The NDS2 implementation may be strengthened by:


- Implementing sound macroeconomic policies that ensure fiscal discipline, monetary stability (with the advent of the newly minted reserve bank governor), and debt sustainability which is consistent with the country's economic objectives and realities.


- Enhancing the business environment and investment climate by improving the legal and regulatory framework, strengthening the rule of law and property rights, reducing bureaucracy, and promoting transparency and accountability.


- Diversifying the economic base and increasing productivity and competitiveness by fostering innovation and entrepreneurship, supporting value addition and beneficiation, developing human capital and skills, and (continuing) investing in infrastructure and technology.
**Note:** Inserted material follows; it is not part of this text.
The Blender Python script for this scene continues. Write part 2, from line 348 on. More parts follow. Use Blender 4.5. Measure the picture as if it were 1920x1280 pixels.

- Promoting inclusive and sustainable development by reducing poverty and inequality, creating decent jobs and livelihoods, improving access to quality health and education services, protecting the environment and natural resources, and advancing gender equality and social justice.


- (continuing) engaging in constructive dialogue and cooperation with the international community, especially the multilateral institutions, the creditors, and the development partners, to mobilise financial and technical support, resolve the debt arrears, and restore confidence and trust.


Zimbabwe has the potential to achieve its vision of becoming an upper-middle-income country by 2030, as envisaged by the NDS1 and NDS2. This though will require a concerted and coordinated effort by all stakeholders, including the private sector, the civil society, and the international community, to address the challenges and opportunities that Zimbabwe faces.


More importantly, it will require a paradigm shift in the way the country measures and pursues economic development and well-being. One that goes beyond GDP, and embraces a more holistic and comprehensive approach which also takes into account actual distribution/use of national economic gains.